• [Source material]

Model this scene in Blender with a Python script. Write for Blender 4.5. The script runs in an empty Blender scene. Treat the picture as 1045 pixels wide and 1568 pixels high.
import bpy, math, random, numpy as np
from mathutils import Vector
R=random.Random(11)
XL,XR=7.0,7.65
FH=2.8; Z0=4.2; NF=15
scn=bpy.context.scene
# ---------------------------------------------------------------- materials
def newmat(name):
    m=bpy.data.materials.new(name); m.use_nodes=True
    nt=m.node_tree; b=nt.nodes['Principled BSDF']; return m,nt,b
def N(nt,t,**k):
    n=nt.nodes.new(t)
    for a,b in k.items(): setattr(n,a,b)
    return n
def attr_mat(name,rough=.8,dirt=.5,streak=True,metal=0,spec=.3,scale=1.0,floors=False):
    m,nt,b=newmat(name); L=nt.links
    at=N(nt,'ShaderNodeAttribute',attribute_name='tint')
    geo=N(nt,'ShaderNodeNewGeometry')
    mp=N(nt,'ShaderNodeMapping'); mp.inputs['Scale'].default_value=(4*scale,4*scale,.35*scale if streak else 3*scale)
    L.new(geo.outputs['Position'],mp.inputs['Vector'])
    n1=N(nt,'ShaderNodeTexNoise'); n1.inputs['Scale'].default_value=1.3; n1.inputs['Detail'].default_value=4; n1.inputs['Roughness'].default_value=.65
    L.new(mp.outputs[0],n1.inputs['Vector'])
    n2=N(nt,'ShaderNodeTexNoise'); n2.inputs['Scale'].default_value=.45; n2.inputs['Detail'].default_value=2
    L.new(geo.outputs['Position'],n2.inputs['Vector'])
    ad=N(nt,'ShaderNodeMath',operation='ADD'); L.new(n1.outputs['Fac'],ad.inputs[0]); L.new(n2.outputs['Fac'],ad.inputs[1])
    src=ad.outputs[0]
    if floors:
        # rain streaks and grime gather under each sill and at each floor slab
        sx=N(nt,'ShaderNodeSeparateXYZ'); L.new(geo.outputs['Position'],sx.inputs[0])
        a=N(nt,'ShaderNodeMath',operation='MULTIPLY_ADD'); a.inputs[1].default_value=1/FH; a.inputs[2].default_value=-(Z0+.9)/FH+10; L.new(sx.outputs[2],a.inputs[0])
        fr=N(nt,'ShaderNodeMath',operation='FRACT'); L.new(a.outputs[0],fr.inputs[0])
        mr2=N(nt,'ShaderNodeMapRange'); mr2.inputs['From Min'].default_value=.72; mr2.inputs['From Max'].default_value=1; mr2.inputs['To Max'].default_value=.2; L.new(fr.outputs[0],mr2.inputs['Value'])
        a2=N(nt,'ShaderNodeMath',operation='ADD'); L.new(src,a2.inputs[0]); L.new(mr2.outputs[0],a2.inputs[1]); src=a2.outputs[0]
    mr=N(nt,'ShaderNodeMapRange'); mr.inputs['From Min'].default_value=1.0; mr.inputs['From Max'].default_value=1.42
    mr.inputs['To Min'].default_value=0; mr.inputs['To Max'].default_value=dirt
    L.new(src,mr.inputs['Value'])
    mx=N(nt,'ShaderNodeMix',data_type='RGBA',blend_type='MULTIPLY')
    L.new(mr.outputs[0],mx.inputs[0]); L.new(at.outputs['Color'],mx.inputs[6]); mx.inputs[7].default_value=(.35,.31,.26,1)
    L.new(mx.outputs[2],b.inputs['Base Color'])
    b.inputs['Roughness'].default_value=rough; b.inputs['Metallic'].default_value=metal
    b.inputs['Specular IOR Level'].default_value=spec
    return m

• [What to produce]
Quote the material exactly, leaving nothing out.

• [Written solution]
Model this scene in Blender with a Python script. Write for Blender 4.5. The script runs in an empty Blender scene. Treat the picture as 1045 pixels wide and 1568 pixels high.
import bpy, math, random, numpy as np
from mathutils import Vector
R=random.Random(11)
XL,XR=7.0,7.65
FH=2.8; Z0=4.2; NF=15
scn=bpy.context.scene
# ---------------------------------------------------------------- materials
def newmat(name):
    m=bpy.data.materials.new(name); m.use_nodes=True
    nt=m.node_tree; b=nt.nodes['Principled BSDF']; return m,nt,b
def N(nt,t,**k):
    n=nt.nodes.new(t)
    for a,b in k.items(): setattr(n,a,b)
    return n
def attr_mat(name,rough=.8,dirt=.5,streak=True,metal=0,spec=.3,scale=1.0,floors=False):
    m,nt,b=newmat(name); L=nt.links
    at=N(nt,'ShaderNodeAttribute',attribute_name='tint')
    geo=N(nt,'ShaderNodeNewGeometry')
    mp=N(nt,'ShaderNodeMapping'); mp.inputs['Scale'].default_value=(4*scale,4*scale,.35*scale if streak else 3*scale)
    L.new(geo.outputs['Position'],mp.inputs['Vector'])
    n1=N(nt,'ShaderNodeTexNoise'); n1.inputs['Scale'].default_value=1.3; n1.inputs['Detail'].default_value=4; n1.inputs['Roughness'].default_value=.65
    L.new(mp.outputs[0],n1.inputs['Vector'])
    n2=N(nt,'ShaderNodeTexNoise'); n2.inputs['Scale'].default_value=.45; n2.inputs['Detail'].default_value=2
    L.new(geo.outputs['Position'],n2.inputs['Vector'])
    ad=N(nt,'ShaderNodeMath',operation='ADD'); L.new(n1.outputs['Fac'],ad.inputs[0]); L.new(n2.outputs['Fac'],ad.inputs[1])
    src=ad.outputs[0]
    if floors:
        # rain streaks and grime gather under each sill and at each floor slab
        sx=N(nt,'ShaderNodeSeparateXYZ'); L.new(geo.outputs['Position'],sx.inputs[0])
        a=N(nt,'ShaderNodeMath',operation='MULTIPLY_ADD'); a.inputs[1].default_value=1/FH; a.inputs[2].default_value=-(Z0+.9)/FH+10; L.new(sx.outputs[2],a.inputs[0])
        fr=N(nt,'ShaderNodeMath',operation='FRACT'); L.new(a.outputs[0],fr.inputs[0])
        mr2=N(nt,'ShaderNodeMapRange'); mr2.inputs['From Min'].default_value=.72; mr2.inputs['From Max'].default_value=1; mr2.inputs['To Max'].default_value=.2; L.new(fr.outputs[0],mr2.inputs['Value'])
        a2=N(nt,'ShaderNodeMath',operation='ADD'); L.new(src,a2.inputs[0]); L.new(mr2.outputs[0],a2.inputs[1]); src=a2.outputs[0]
    mr=N(nt,'ShaderNodeMapRange'); mr.inputs['From Min'].default_value=1.0; mr.inputs['From Max'].default_value=1.42
    mr.inputs['To Min'].default_value=0; mr.inputs['To Max'].default_value=dirt
    L.new(src,mr.inputs['Value'])
    mx=N(nt,'ShaderNodeMix',data_type='RGBA',blend_type='MULTIPLY')
    L.new(mr.outputs[0],mx.inputs[0]); L.new(at.outputs['Color'],mx.inputs[6]); mx.inputs[7].default_value=(.35,.31,.26,1)
    L.new(mx.outputs[2],b.inputs['Base Color'])
    b.inputs['Roughness'].default_value=rough; b.inputs['Metallic'].default_value=metal
    b.inputs['Specular IOR Level'].default_value=spec
    return m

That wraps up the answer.